A few months ago I wrote something down that wasn’t a post or anything meant for anyone else. Just a page. A list of things I believed when I was feeling steady.
What I care about. What I keep coming back to. What I think is true even when I can’t prove it. What kind of work I want to do and why it matters to me.
It wasn’t polished. Some of it barely made sense. But it was mine, and I wrote it on a day when I felt clear enough to mean it.
I’ve gone back to that page more than anything else I’ve written.
Not because it’s good. Because it’s an anchor. When the doubt comes — and it always comes — I don’t have to rebuild my sense of self from scratch. I just have to go back and read what I said when I wasn’t doubting. And something in me settles. Not all the way. But enough.
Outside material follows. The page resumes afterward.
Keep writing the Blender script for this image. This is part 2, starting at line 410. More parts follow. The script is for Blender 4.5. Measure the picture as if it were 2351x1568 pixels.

I think the problem with figuring yourself out is that the clarity doesn’t stay. You have a good week where everything makes sense. Then a bad Tuesday where none of it does. And if you don’t have something written down from the good week, the bad Tuesday wins. Because doubt is louder than memory.
So you write it down. Not because you’re certain. Because you know you won’t always feel this clear, and future-you is going to need something to hold onto.
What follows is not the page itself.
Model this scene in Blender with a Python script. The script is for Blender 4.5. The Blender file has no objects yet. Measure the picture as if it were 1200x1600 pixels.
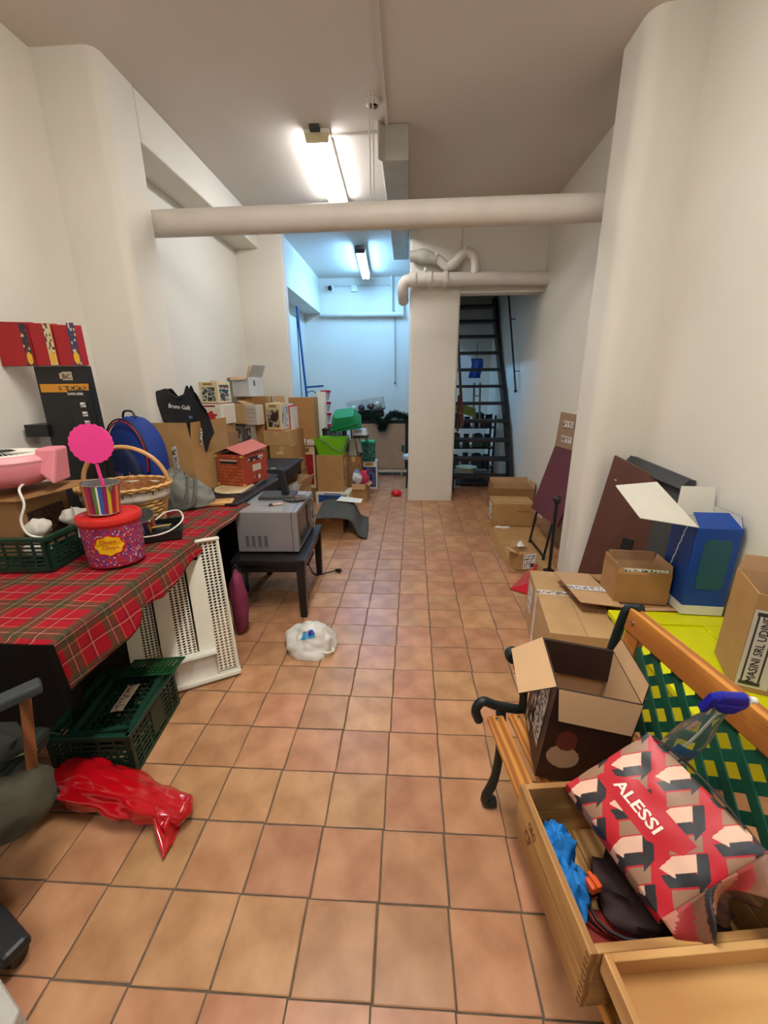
import bpy, math, random
from mathutils import Vector, Matrix, noise
random.seed(7)
sc = bpy.context.scene
COL = sc.collection
R = math.radians

# ------------------------------------------------------------------ camera
T = 0.215
CAM_H = 7.0208 * T
cam_d = bpy.data.cameras.new('camera')
cam = bpy.data.objects.new('camera', cam_d); COL.objects.link(cam)
p_, y_, r_ = 0.300602, 0.0614368, -0.0079229
F_ = Vector((-math.sin(y_)*math.cos(p_), math.cos(y_)*math.cos(p_), -math.sin(p_)))
rt = Vector((math.cos(y_), math.sin(y_), 0)); up = rt.cross(F_)
RT = rt*math.cos(r_)+up*math.sin(r_); UP = up*math.cos(r_)-rt*math.sin(r_)
M = Matrix((RT, UP, -F_)).transposed().to_4x4(); M.translation = (0, 0, CAM_H)
cam.matrix_world = M
cam_d.sensor_fit = 'HORIZONTAL'; cam_d.sensor_width = 36; cam_d.lens = 634.5/1200*36
cam_d.clip_start = 0.02
sc.camera = cam

# ------------------------------------------------------------------ view, world
vs = sc.view_settings
vs.view_transform = 'Standard'; vs.look = 'None'; vs.gamma = 1; vs.use_curve_mapping = False
vs.exposure = 0.0
w = bpy.data.worlds.new('world'); sc.world = w; w.use_nodes = True
w.node_tree.nodes['Background'].inputs[0].default_value = (0.9, 0.95, 1, 1)
w.node_tree.nodes['Background'].inputs[1].default_value = 0.05
# lamp strengths (used by the lamp builders below)
C_MAIN, C_REAR, C_FAR, C_BACK = (34, 34, 34), (83, 81, 75), (42, 44, 45), (34, 82, 150)

# ------------------------------------------------------------------ materials
def lin(c):
    o = []
    for x in c[:3]:
        x = x/255.0
        o.append(x/12.92 if x <= 0.04045 else ((x+0.055)/1.055)**2.4)
    return (o[0], o[1], o[2], 1)
MATS = {}
def base(name):
    m = bpy.data.materials.new(name); m.use_nodes = True
    return m, m.node_tree, m.node_tree.nodes['Principled BSDF']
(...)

It doesn’t have to be public. It doesn’t have to be a manifesto or a mission statement. It can be a messy page in a notebook or a document no one else ever sees. Just the things that feel true right now, written in your own words, before the noise comes back.
I keep mine simple. A few lines about what I believe. A few about what I’m building and why. A reminder of what I keep coming back to no matter how many times I try to move on.
If you’ve been feeling untethered lately — not lost in a dramatic way, just quietly unsure — maybe try writing your own version of this. Not to publish. Not to share. Just to have something to return to the next time the ground shifts.
It won’t fix anything. But it might give you a place to stand.